É verdade que, na grande maioria dos municípios, estados e até a própria união, se finge uma preocupação pública para fomentar políticas públicas que não visam auxiliar nem resolver nada, apenas tratar paliativamente para manter programas e dinheiro focado num círculo vicioso que enriquece exatamente os donos das emendas. Mas tem lugar que faz! E não é tão difícil. Fantástico trabalhar isso nas escolas. Aliás, deveria começar bem mais cedo, não apenas no 5º ano.

De toda forma, como iniciada esta conversa afiada, o que mais verificamos é a ausência das famílias na forja do caráter dos próprios filhos.
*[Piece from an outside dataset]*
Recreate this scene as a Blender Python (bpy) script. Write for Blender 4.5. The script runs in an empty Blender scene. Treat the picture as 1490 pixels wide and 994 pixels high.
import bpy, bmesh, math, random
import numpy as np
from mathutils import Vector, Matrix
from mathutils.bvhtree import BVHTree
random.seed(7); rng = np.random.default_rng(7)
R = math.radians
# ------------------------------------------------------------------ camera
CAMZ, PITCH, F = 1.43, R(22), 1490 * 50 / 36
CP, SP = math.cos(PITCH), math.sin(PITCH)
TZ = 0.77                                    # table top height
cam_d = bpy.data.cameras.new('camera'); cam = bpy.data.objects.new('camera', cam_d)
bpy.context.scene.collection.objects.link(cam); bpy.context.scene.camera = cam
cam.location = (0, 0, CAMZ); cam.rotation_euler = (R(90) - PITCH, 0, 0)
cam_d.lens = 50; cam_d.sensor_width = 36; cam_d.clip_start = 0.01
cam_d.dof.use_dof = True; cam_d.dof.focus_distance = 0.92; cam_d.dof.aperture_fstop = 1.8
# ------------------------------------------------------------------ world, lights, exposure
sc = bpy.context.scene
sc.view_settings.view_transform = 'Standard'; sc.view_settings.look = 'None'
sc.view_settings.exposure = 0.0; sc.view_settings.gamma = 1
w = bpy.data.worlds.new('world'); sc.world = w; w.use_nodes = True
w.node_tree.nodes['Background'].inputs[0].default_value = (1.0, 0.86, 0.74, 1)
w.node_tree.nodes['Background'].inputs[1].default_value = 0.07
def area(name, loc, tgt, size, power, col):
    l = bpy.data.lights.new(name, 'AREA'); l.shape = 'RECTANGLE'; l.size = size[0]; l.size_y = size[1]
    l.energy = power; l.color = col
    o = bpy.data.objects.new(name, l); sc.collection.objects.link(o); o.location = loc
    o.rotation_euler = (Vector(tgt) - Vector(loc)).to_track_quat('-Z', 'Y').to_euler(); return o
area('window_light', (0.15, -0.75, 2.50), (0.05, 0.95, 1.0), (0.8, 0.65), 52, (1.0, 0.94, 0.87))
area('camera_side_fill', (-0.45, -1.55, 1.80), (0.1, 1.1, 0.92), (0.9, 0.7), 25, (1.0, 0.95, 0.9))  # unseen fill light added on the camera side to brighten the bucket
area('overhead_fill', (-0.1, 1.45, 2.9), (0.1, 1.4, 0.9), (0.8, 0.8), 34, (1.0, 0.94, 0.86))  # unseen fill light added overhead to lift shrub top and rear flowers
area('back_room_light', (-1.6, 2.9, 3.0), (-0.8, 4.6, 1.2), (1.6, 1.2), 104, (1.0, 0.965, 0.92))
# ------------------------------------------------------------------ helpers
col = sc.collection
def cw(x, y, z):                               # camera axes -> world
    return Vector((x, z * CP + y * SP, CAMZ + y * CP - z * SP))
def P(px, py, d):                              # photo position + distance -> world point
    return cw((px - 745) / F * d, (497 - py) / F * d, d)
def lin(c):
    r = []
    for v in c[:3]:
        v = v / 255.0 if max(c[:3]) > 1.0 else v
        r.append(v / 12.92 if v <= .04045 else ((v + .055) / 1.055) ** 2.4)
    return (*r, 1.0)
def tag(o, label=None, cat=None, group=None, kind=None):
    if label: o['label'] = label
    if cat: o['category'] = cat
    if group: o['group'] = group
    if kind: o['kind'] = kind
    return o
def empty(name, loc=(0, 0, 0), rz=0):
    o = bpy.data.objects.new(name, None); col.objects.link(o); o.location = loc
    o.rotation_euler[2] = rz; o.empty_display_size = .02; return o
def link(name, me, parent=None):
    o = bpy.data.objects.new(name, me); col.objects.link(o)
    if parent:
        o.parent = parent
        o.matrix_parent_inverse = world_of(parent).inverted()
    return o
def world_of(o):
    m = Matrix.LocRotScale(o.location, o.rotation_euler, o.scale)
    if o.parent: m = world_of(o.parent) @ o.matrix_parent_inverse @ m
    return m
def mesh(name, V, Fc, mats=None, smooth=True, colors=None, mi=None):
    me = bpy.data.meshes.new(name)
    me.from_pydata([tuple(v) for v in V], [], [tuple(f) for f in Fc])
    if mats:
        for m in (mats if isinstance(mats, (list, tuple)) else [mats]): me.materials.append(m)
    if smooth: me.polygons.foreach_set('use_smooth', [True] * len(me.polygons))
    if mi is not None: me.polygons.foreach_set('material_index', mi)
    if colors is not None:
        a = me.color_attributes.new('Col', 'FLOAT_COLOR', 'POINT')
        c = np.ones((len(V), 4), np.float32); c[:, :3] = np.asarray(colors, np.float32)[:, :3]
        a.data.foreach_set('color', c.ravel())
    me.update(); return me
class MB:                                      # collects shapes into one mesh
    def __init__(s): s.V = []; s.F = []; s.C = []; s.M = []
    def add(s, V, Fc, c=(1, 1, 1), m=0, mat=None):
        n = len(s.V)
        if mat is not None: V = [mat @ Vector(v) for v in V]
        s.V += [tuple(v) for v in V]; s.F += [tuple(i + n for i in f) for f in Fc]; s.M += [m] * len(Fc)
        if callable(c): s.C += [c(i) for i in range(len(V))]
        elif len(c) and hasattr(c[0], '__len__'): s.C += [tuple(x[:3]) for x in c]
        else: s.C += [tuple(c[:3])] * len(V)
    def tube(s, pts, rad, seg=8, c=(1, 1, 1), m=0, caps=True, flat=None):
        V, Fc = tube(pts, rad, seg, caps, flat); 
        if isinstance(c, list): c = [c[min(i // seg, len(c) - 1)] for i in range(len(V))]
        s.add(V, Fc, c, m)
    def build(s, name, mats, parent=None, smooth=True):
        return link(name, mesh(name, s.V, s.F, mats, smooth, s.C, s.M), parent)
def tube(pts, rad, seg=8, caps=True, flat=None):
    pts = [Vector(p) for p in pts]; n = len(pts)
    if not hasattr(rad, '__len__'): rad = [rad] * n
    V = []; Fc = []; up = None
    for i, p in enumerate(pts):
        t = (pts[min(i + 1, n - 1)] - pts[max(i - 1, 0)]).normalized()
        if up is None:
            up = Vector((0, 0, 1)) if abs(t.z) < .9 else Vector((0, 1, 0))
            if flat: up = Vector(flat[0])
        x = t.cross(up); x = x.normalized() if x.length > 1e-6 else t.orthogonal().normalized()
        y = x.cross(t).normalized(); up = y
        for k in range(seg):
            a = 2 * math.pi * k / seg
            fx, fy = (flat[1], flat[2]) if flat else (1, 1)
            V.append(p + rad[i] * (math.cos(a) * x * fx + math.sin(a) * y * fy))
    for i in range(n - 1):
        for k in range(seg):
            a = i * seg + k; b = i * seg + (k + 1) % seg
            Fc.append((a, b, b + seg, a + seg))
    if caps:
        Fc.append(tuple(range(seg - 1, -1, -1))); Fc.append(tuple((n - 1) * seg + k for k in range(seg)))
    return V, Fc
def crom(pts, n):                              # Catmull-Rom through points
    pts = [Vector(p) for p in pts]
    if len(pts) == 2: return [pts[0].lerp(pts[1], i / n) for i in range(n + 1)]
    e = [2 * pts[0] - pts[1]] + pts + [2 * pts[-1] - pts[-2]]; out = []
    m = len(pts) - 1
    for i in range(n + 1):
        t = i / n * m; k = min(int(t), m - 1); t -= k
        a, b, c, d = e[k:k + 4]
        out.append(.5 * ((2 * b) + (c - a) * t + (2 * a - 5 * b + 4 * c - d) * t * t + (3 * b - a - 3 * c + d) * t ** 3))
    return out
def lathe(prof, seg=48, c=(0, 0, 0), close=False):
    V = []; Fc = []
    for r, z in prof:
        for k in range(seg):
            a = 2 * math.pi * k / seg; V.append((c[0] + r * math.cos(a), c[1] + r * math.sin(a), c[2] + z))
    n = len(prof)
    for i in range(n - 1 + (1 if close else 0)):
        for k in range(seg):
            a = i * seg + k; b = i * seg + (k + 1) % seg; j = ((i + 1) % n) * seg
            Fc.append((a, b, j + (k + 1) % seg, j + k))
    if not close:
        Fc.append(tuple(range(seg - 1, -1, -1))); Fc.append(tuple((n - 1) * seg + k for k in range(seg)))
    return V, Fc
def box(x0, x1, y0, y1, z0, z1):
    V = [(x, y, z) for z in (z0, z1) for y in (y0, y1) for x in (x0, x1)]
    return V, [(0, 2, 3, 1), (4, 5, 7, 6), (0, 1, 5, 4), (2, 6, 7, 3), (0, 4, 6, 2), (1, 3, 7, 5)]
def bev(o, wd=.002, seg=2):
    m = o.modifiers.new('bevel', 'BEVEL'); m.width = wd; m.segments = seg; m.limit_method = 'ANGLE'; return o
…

Boa parte da legislação de drogas, fomenta a busca e a responsabilização da família para combater o uso de entorpecentes. E, claro, verificamos essa falha no primeiro ambiente social de qualquer pessoa: na família. A falta de diálogo, a falta de carinho, a falta de atenção tem jogado as crianças e jovens para uma busca de ‘ser notado’ e fazer isso através de momentos de revolta, de autoflagelação por sentirem-se ‘estorvo’ na família.
A escola ou programas sociais ou até mesmo a Igreja com a catequese não suprirão e nem terão força suficiente para dar aos filhos o que eles mais precisam, pais presentes. E, não falem sem deter conhecimento.

Então posso usar drogas?

O uso de entorpecentes não é seguro e não é, sob qualquer aspecto, recomendável. Lembrem-se, toda escolha tem uma consequência.

Famílias, assumam as rédeas de suas vidas e de seus filhos.